Monday, April 6, 2009

The journey Stop #1

Welp, I finished my resume on last Sunday March 29. I have had such an urgency in my Spirit to get it finished, and apply for Youth Pastor jobs on the Church of God website. I have been in contact with the North Georgia State Youth Director. I have been watching the website for awhile, and nothing has struck me.

I was in church that Sunday morning, and I have had such a stirring in my Spirit that change was coming quickly. I had just shared this with my friend Dawn at church that something was stirring within my inner man, to get ready for change. It is so unexplainable, but I know the voice of God. I just am so in awe with his realness, and his presence.

On Monday March 30, I saw a post for a Part-time Youth Pastor in Jesup, GA. I sent my resume that afternoon after work. I did some research on the town, and what is around it. It is 6 hours from "home". I don't know what drew me to that specific ad, but it hit me different than other ads on the job post page. I called Lloyd and told him I applied, and he wasn't too happy. He set boundaries that he only wanted Tennessee or North Georgia. I told him it couldn't hurt anything to apply. He was O-K, but still a litte apprehensive. Oh, well I thought. I sent another resume to Nauvoo, AL. It seemed like a logical choice, only 3 hours away. There is NOTHING in Tennessee. It is the whole change of life thing that he is scared of.

On Wednesday, April 1, I received an email back from the pastor at Parkway Church of God in Jesup, GA. As I was reading it, I was so overtaken with emotion because everything he is needing and wanting is exactly what my heart desires for ministry. I responded and we set up a time to talk on the phone about my vision and his vision.

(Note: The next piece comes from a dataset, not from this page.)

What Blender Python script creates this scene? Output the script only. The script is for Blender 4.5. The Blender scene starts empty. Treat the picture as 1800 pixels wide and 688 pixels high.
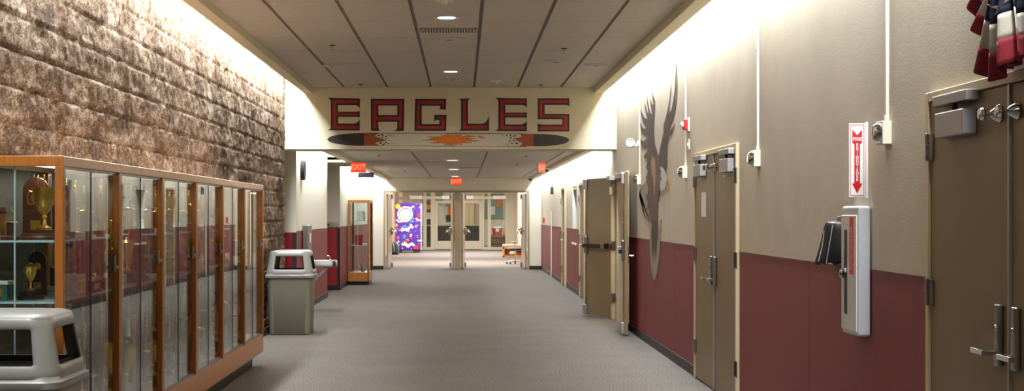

On Thursday, April 2, We were able to get in touch with one another. It was so neat to hear that someone that far away shares the exact same vision. Lloyd and I sat beside one another while we were on the phone. It isn't full time to begin with, but the money is not my concern. I said when I started this journey that God will provide, we just need a little supplement to us through especially if we were going to move. While we were on the phone, something just clicked. Not completely sure, of the whole direction, but God knows. I am not really scared about the money because being a RN will help. I was able to talk with the pastor's daughter and share with her my vision of ministry, and that eased my mind a little. We have set a time to go to Jesup, GA on the weekend of April 17-19.....to interview, meet the youth, and see the town.

Since then, we (Lloyd and I) have been in daily contact with the pastor there. The funny thing is, he and his wife sound just like Lloyd and I. We are CRAZZEE....didn't know that there could be so many of us in different states..lol.

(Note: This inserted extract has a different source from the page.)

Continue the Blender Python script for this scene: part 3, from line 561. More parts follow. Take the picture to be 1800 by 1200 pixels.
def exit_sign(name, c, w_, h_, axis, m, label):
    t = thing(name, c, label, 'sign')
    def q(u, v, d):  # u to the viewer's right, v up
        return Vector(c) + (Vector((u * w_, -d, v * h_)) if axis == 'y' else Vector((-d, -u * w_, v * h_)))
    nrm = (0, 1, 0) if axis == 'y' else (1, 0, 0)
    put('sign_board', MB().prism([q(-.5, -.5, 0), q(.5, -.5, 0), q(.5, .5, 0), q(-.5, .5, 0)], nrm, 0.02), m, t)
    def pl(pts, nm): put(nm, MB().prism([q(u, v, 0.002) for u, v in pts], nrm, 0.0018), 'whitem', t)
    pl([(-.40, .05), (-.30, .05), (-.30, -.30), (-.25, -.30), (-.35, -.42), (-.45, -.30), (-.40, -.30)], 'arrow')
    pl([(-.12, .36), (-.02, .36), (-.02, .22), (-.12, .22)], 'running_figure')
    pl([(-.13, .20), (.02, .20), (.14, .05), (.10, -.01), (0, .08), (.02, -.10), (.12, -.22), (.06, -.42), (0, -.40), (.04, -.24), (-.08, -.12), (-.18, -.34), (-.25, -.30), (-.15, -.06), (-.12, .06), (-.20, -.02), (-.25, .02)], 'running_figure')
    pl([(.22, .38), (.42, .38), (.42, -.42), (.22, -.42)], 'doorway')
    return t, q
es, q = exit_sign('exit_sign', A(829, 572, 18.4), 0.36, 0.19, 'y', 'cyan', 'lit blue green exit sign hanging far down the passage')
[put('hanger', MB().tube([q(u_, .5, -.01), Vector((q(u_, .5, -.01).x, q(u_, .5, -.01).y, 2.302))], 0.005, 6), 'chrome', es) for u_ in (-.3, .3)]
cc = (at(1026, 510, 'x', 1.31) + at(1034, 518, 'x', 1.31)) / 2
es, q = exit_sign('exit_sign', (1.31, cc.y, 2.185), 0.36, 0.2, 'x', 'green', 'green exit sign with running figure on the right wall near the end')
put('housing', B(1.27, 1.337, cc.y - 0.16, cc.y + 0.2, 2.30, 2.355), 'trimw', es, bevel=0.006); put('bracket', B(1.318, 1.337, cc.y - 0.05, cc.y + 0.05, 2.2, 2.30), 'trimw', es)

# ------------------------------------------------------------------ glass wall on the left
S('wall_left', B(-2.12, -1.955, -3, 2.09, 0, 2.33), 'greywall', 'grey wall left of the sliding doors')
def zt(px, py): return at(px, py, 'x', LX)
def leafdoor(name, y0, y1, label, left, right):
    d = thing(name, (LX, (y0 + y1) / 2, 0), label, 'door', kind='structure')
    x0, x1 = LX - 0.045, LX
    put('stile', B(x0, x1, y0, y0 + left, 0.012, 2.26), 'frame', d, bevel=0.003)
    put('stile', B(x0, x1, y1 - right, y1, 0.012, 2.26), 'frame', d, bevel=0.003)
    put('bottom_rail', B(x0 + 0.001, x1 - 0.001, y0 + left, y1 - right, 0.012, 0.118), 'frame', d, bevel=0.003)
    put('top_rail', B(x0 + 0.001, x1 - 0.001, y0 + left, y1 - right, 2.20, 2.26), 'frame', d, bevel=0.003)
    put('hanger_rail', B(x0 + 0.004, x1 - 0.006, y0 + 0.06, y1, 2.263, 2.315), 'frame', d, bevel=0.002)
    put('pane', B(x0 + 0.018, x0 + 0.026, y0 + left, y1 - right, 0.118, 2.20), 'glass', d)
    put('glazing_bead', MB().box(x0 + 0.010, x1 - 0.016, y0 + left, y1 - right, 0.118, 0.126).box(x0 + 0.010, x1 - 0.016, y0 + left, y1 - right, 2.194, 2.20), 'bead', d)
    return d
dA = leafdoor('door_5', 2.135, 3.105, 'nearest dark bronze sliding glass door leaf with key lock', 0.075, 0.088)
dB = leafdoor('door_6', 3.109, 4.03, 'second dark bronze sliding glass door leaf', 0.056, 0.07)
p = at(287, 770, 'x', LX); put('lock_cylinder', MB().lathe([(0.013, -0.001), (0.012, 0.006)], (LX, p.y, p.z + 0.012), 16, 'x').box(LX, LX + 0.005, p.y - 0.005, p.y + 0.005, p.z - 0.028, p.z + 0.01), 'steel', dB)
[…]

I have discussed this "possible" move with my parents, and they are NOT happy. My dad, in fact, turned into his old self when I discussed it with him. I told him I KNOW how to pray, and know how to hear from the Lord on direction. I guess he feels like I am still a baby, and I can't do it. Makes me so mad sometimes, like I am stupid.....I'm not. I have shared it with many of my prayer partners, and what will be, will be.

I have such peace about the whole thing, it is an unexplainable peace....that is God. I know God has a complete plan for our lives. The adventure has just begun, no matter the direction. I am willing to go anywhere and do anything for my Savior. He gave so much that I owe so much. I would be really surprised if it doesn't work out. I have prepared myself for all of it. I am so excited, but am level headed about how things can turn out. I am just hanging on for the will of God.